Some longtime year-rounders said they've felt pressure to follow the lead of seasonal newcomers and get their houses and yards in better shape.

"I tried to clean up my act, too. When Milton was alive, we'd occasionally get pressure to clean up our yard. We were more than happy to put up a snob fence if someone wrote the check," said Mrs. Jeffers, who hauled all of her late husband's scrap metal off the property several years ago. The chickens and guinea hens went as well, ending a rampant rat problem in the neighborhood - so bad through the 1980s that Howard Andrews said he used to shoot rats out the kitchen window with a pellet gun.

Certainly, what's an eyesore for some neighbors is a reminder for others of what the place used to be. Mrs. Jeffers, who lives next door to the Al Noyes auto repair shop, keeps refusing the mechanic's offer to put up a fence between their lots to block her view of his business. She turns him down every time, saying she likes to see who's coming and going from his Pine street shop.

Why this neighborhood became a destination for second home buyers is, real estate brokers say, the inevitable domino effect of the Island's skyrocketing real estate market.

"People selling homes in there, even those not in that great of shape, are realizing the gain of the neighborhood's desirability among seasonal buyers," said Stephanie Burke, a broker for Linda Bassett Real Estate.

So the neighborhood that for the better part of a century served as the entry point for middle-class Vineyarders has become the first step into the market for mainland buyers seeking second homes. The real estate boom brought second home buyers hunting in neighborhoods they had never before considered.

"We'd been renting on the Vineyard for 10 years, looking to buy for several years. Every year, you'd find yourself trying to catch up to the neighborhood, and every year, you'd be behind another 25 per cent," Mr. Lander explained.

It's no news to those living along Pine street and Curtis Lane that they now sit on valuable properties. In case they have tuned out, real estate brokers send them regular reminders in the mail.

"People kept telling us how much money we could get for the house. Real estate agents kept sending us notices, telling us how much a house down the street just sold for. They said if we wanted to sell, give them a call. We finally did," said Shannon Donovan. Mrs. Donovan said her family would take the half-million they've been told they can get for the property and move elsewhere on the Island and build a home from scratch.

A small cottage at the bend in the road on Pine street sold for $465,000 just a few years ago.

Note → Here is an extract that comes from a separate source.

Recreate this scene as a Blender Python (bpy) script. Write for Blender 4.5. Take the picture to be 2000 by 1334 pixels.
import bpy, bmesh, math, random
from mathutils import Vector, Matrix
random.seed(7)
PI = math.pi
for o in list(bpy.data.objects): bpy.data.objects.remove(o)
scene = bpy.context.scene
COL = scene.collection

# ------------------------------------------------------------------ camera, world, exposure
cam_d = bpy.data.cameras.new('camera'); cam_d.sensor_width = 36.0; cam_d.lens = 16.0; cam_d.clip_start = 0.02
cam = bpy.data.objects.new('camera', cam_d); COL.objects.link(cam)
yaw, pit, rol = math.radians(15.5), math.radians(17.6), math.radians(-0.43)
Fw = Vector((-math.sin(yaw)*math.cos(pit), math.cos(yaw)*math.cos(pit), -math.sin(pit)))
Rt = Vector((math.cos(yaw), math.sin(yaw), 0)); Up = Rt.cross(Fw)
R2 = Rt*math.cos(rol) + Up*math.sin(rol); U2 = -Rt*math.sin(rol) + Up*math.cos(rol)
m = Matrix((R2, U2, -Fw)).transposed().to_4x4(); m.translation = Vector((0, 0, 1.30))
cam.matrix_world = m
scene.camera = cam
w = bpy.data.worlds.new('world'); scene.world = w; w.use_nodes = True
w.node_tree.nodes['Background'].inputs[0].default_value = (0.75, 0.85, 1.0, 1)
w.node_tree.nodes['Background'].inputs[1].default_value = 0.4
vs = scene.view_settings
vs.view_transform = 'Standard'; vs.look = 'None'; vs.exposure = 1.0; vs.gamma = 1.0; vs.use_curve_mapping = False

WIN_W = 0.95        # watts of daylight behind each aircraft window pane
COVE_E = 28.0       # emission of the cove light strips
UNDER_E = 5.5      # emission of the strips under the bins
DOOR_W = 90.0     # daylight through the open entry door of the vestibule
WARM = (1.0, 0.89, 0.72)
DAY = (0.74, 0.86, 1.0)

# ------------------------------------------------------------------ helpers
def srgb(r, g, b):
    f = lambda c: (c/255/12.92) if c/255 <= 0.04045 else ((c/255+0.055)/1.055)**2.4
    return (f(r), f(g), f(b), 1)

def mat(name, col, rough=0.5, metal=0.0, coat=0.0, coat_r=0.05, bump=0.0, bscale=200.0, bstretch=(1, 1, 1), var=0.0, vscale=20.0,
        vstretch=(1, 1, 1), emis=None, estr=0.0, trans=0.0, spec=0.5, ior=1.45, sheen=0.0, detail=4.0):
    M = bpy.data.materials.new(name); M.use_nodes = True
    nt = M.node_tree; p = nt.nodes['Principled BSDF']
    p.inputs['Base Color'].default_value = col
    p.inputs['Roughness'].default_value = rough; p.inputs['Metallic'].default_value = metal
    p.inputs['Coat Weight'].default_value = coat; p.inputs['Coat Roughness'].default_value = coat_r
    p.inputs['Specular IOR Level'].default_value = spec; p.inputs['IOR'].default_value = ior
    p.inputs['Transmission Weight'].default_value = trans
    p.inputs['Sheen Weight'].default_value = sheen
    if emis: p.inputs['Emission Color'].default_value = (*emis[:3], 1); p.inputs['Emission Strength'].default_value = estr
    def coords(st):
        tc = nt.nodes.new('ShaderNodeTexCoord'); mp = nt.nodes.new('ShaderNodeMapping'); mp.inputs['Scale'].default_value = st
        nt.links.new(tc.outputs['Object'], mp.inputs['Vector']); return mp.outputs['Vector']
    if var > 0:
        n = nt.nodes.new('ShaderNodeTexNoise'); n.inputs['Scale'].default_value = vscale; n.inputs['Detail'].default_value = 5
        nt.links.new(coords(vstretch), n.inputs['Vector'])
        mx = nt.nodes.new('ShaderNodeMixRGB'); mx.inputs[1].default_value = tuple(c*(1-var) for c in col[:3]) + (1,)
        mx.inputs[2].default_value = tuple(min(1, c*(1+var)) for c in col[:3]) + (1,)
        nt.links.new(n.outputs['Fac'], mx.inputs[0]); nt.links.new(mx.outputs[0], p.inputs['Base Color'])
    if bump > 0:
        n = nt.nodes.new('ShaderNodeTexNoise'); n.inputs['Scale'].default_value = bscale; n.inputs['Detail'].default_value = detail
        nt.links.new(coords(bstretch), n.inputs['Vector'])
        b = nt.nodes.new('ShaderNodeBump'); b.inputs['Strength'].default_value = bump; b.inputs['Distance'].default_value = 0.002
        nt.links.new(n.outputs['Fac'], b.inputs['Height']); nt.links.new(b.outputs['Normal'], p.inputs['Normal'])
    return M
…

A house on Fisher Road purchased for $240,000 in 1999 sold again in 2002 for $387,000. Norton Orchard Road has attracted deep-pocket buyers as well. One house sold for $650,000 in 2001, and another for $800,000 in 2002.

Without skipping a beat, Edgartown property assessor Will Pflüger can tick through a list of other neighborhoods attracting high-dollar sales in the last several years - Chase Road, Pinehurst, Oliver street, Green street.

"Downtown is very desirable, and downtown has spread outward to Pine street and Curtis Lane," said Mr. Pflüger.

But Edgartown neighborhoods as far out of town as Ocean Heights and Arbutus Park along Edgartown-Vineyard Haven Road have begun seeing this transition as well, said Mr. Walsh.

The same patterns are seeping into areas of Tisbury, too, Mr. Best said. Properties in the neighborhoods near Midland avenue have drawn purchase prices that surprise even those in his field.

"Just recently, a tiny, dilapidated house that needed a ton of work - covered in lead paint - sold in the upper 300s. It just wasn't in a place you'd expect that to happen," Mr. Best said.

And brokers don't see this gentrification cycle breaking any time in the foreseeable future.

"Every neighborhood is turning that way," said Mr. Best. "It's a normal market impulse. I don't see what could be done about it, short of people purposefully degrading their properties."

Said Mr. Walsh, "Realtors don't like seeing this kind of thing, but I work for the sellers, so I can't discriminate against the second home buyer. But it doesn't stop me from feeling frustrated. Neighborhoods like this are disappearing."